The Confeds couldn't have done well on their own. They had a good states cause, but slavery was doomed as a cause too and when it comes down to it, that's what it was about. You couldn't have 20th century nigger slaves period. The USSR also had in their constitution that all the 'republics' were autonomous and willing participants due to communism being an obvious superior point of view that nobody would ever ever break up with the mighty USSR that solved all problems forever.
Slavery is an artifact of the agricultural revolution that only exists in agriculture-heavy societies. Industrialization obviates the need for slaves, because you need workers who are somewhat more skilled, and you're trusting them not to break a very expensive machine so you're better off paying them. You can see everywhere that slavery disappears as industrialism progresses.
However, immigrant labor is an artifact of the industrial revolution. As countries industrialize, they get rid of slaves, but the replacement for that are immigrants from benighted places who are happy to get set up in a factory job that the existing residents would find distasteful or too dangerous to do. You can see how immigration tracked very closely to America's rapid industrialization, with a significant fall-off as World War II shut down borders and a recovery of imported immigrant workers soon after (minus Europeans).
England did a lot of the same thing in the 19th century, largely by taking in immigrants from Ireland and putting them in their shitty, dangerous factory jobs.
Of course, not everyone did it this way. Totalitarianism of various flavors offered another way to fill your factories and industrialize your country: just demoralize or propagandize big sections of your population until they're willing to work in subhuman conditions, and you've essentially turned your own populace into the "immigrant" workers.

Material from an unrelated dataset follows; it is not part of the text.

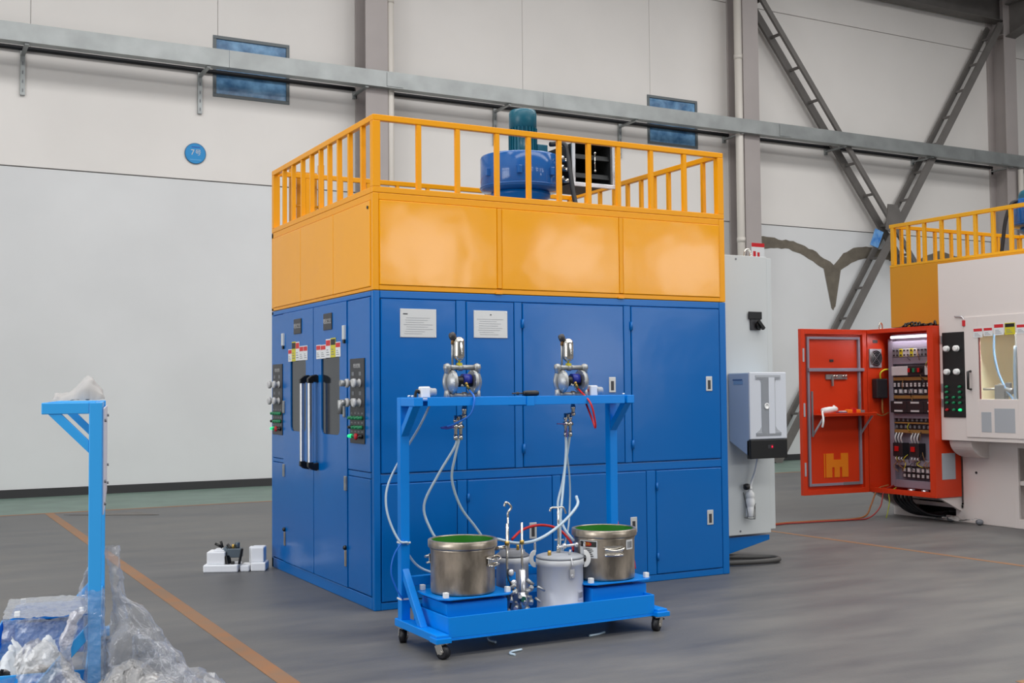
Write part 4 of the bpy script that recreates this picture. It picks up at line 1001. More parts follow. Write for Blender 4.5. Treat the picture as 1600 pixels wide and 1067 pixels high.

Today's reaction against immigration is actually identical to the late 18th/early 19th century reaction against slavery. It is a large mass of people suddenly realizing that the new era we are in demands something different, and that automation and technological advancement have obsoleted the reason for an institution that had long been inhumane and destructive to the ways sane people want to live.
We had an agricultural age, then a mechanical age, and now a digital age. The ways we organized and moved people around in one era don't move fluidly to the next. Many, many thousands of people died in the struggles to end slavery and enter an industrial world. The kill count here, if we're lucky, will be a lot lower.